» **Task to carry out**: Output an exact reproduction of the data.

» **Dataset excerpt**:
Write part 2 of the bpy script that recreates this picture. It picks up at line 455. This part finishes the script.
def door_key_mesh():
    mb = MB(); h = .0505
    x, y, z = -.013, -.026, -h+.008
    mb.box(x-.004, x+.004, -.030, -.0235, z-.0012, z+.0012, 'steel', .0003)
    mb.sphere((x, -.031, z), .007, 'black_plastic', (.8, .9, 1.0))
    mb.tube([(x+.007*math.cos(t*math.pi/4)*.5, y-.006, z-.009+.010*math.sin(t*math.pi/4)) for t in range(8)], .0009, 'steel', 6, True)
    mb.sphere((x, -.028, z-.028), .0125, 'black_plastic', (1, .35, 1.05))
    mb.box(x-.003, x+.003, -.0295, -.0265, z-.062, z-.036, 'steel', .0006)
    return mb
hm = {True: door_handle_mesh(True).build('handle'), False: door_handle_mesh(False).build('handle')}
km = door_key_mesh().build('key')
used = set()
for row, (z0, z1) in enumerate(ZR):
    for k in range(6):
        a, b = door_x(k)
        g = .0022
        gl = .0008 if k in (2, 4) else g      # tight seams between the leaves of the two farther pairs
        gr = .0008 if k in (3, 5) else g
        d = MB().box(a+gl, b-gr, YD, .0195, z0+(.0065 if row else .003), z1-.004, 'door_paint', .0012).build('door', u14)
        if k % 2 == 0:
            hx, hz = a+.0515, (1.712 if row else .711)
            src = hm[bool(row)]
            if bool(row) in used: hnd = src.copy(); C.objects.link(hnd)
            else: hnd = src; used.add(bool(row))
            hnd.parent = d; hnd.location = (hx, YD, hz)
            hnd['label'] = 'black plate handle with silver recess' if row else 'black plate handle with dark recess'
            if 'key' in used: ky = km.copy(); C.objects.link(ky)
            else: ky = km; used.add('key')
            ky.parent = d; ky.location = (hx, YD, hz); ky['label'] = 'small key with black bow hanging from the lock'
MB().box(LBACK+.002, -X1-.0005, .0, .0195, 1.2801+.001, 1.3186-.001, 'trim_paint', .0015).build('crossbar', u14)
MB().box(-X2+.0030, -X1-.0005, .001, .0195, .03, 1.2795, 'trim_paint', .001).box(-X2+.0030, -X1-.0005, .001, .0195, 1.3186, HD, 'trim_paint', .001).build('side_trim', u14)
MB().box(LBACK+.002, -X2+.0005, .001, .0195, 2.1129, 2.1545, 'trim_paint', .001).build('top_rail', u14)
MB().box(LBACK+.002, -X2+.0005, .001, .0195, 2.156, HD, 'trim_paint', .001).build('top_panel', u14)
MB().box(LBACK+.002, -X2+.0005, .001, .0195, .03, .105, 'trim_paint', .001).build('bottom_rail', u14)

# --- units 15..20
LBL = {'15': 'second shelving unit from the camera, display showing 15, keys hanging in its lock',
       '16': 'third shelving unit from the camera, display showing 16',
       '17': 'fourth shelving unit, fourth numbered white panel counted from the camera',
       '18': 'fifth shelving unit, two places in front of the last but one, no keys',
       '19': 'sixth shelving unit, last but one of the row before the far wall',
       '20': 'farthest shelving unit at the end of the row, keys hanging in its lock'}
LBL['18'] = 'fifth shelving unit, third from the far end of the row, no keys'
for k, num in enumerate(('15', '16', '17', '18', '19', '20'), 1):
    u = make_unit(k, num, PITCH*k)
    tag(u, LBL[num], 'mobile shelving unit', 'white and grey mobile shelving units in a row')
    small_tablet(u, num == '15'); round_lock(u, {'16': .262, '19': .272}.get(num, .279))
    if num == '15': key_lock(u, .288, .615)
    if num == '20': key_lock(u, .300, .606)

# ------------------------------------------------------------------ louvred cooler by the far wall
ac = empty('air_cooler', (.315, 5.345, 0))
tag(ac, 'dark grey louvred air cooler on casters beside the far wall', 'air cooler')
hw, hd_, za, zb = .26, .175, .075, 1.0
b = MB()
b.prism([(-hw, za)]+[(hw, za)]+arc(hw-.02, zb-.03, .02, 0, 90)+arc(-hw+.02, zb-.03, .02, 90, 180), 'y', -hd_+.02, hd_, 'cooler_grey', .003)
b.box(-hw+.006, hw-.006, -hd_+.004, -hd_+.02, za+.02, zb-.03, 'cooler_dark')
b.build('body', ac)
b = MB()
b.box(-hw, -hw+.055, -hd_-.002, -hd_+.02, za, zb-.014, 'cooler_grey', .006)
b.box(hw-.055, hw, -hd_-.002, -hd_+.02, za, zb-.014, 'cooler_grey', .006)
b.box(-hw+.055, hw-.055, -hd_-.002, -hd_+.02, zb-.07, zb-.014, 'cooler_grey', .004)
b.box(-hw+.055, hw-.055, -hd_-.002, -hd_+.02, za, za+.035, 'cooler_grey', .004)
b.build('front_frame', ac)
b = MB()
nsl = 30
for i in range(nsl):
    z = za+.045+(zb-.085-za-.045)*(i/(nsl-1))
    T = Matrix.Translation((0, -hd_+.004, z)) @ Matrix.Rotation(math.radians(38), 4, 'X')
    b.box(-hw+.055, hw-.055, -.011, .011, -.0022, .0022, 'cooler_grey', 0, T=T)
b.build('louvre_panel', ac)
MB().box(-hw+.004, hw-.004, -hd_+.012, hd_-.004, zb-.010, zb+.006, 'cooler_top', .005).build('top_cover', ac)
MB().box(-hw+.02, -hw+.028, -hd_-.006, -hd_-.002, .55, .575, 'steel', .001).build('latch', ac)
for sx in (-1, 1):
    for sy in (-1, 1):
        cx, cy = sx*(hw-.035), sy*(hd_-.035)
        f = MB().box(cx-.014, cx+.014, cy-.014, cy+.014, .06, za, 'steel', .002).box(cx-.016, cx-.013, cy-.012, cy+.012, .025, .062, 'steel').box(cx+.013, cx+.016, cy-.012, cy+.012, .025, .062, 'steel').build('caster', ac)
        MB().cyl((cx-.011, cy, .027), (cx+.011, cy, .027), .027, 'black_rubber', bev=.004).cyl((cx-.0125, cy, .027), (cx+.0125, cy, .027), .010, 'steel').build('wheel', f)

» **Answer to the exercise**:
Write part 2 of the bpy script that recreates this picture. It picks up at line 455. This part finishes the script.
def door_key_mesh():
    mb = MB(); h = .0505
    x, y, z = -.013, -.026, -h+.008
    mb.box(x-.004, x+.004, -.030, -.0235, z-.0012, z+.0012, 'steel', .0003)
    mb.sphere((x, -.031, z), .007, 'black_plastic', (.8, .9, 1.0))
    mb.tube([(x+.007*math.cos(t*math.pi/4)*.5, y-.006, z-.009+.010*math.sin(t*math.pi/4)) for t in range(8)], .0009, 'steel', 6, True)
    mb.sphere((x, -.028, z-.028), .0125, 'black_plastic', (1, .35, 1.05))
    mb.box(x-.003, x+.003, -.0295, -.0265, z-.062, z-.036, 'steel', .0006)
    return mb
hm = {True: door_handle_mesh(True).build('handle'), False: door_handle_mesh(False).build('handle')}
km = door_key_mesh().build('key')
used = set()
for row, (z0, z1) in enumerate(ZR):
    for k in range(6):
        a, b = door_x(k)
        g = .0022
        gl = .0008 if k in (2, 4) else g      # tight seams between the leaves of the two farther pairs
        gr = .0008 if k in (3, 5) else g
        d = MB().box(a+gl, b-gr, YD, .0195, z0+(.0065 if row else .003), z1-.004, 'door_paint', .0012).build('door', u14)
        if k % 2 == 0:
            hx, hz = a+.0515, (1.712 if row else .711)
            src = hm[bool(row)]
            if bool(row) in used: hnd = src.copy(); C.objects.link(hnd)
            else: hnd = src; used.add(bool(row))
            hnd.parent = d; hnd.location = (hx, YD, hz)
            hnd['label'] = 'black plate handle with silver recess' if row else 'black plate handle with dark recess'
            if 'key' in used: ky = km.copy(); C.objects.link(ky)
            else: ky = km; used.add('key')
            ky.parent = d; ky.location = (hx, YD, hz); ky['label'] = 'small key with black bow hanging from the lock'
MB().box(LBACK+.002, -X1-.0005, .0, .0195, 1.2801+.001, 1.3186-.001, 'trim_paint', .0015).build('crossbar', u14)
MB().box(-X2+.0030, -X1-.0005, .001, .0195, .03, 1.2795, 'trim_paint', .001).box(-X2+.0030, -X1-.0005, .001, .0195, 1.3186, HD, 'trim_paint', .001).build('side_trim', u14)
MB().box(LBACK+.002, -X2+.0005, .001, .0195, 2.1129, 2.1545, 'trim_paint', .001).build('top_rail', u14)
MB().box(LBACK+.002, -X2+.0005, .001, .0195, 2.156, HD, 'trim_paint', .001).build('top_panel', u14)
MB().box(LBACK+.002, -X2+.0005, .001, .0195, .03, .105, 'trim_paint', .001).build('bottom_rail', u14)

# --- units 15..20
LBL = {'15': 'second shelving unit from the camera, display showing 15, keys hanging in its lock',
       '16': 'third shelving unit from the camera, display showing 16',
       '17': 'fourth shelving unit, fourth numbered white panel counted from the camera',
       '18': 'fifth shelving unit, two places in front of the last but one, no keys',
       '19': 'sixth shelving unit, last but one of the row before the far wall',
       '20': 'farthest shelving unit at the end of the row, keys hanging in its lock'}
LBL['18'] = 'fifth shelving unit, third from the far end of the row, no keys'
for k, num in enumerate(('15', '16', '17', '18', '19', '20'), 1):
    u = make_unit(k, num, PITCH*k)
    tag(u, LBL[num], 'mobile shelving unit', 'white and grey mobile shelving units in a row')
    small_tablet(u, num == '15'); round_lock(u, {'16': .262, '19': .272}.get(num, .279))
    if num == '15': key_lock(u, .288, .615)
    if num == '20': key_lock(u, .300, .606)

# ------------------------------------------------------------------ louvred cooler by the far wall
ac = empty('air_cooler', (.315, 5.345, 0))
tag(ac, 'dark grey louvred air cooler on casters beside the far wall', 'air cooler')
hw, hd_, za, zb = .26, .175, .075, 1.0
b = MB()
b.prism([(-hw, za)]+[(hw, za)]+arc(hw-.02, zb-.03, .02, 0, 90)+arc(-hw+.02, zb-.03, .02, 90, 180), 'y', -hd_+.02, hd_, 'cooler_grey', .003)
b.box(-hw+.006, hw-.006, -hd_+.004, -hd_+.02, za+.02, zb-.03, 'cooler_dark')
b.build('body', ac)
b = MB()
b.box(-hw, -hw+.055, -hd_-.002, -hd_+.02, za, zb-.014, 'cooler_grey', .006)
b.box(hw-.055, hw, -hd_-.002, -hd_+.02, za, zb-.014, 'cooler_grey', .006)
b.box(-hw+.055, hw-.055, -hd_-.002, -hd_+.02, zb-.07, zb-.014, 'cooler_grey', .004)
b.box(-hw+.055, hw-.055, -hd_-.002, -hd_+.02, za, za+.035, 'cooler_grey', .004)
b.build('front_frame', ac)
b = MB()
nsl = 30
for i in range(nsl):
    z = za+.045+(zb-.085-za-.045)*(i/(nsl-1))
    T = Matrix.Translation((0, -hd_+.004, z)) @ Matrix.Rotation(math.radians(38), 4, 'X')
    b.box(-hw+.055, hw-.055, -.011, .011, -.0022, .0022, 'cooler_grey', 0, T=T)
b.build('louvre_panel', ac)
MB().box(-hw+.004, hw-.004, -hd_+.012, hd_-.004, zb-.010, zb+.006, 'cooler_top', .005).build('top_cover', ac)
MB().box(-hw+.02, -hw+.028, -hd_-.006, -hd_-.002, .55, .575, 'steel', .001).build('latch', ac)
for sx in (-1, 1):
    for sy in (-1, 1):
        cx, cy = sx*(hw-.035), sy*(hd_-.035)
        f = MB().box(cx-.014, cx+.014, cy-.014, cy+.014, .06, za, 'steel', .002).box(cx-.016, cx-.013, cy-.012, cy+.012, .025, .062, 'steel').box(cx+.013, cx+.016, cy-.012, cy+.012, .025, .062, 'steel').build('caster', ac)
        MB().cyl((cx-.011, cy, .027), (cx+.011, cy, .027), .027, 'black_rubber', bev=.004).cyl((cx-.0125, cy, .027), (cx+.0125, cy, .027), .010, 'steel').build('wheel', f)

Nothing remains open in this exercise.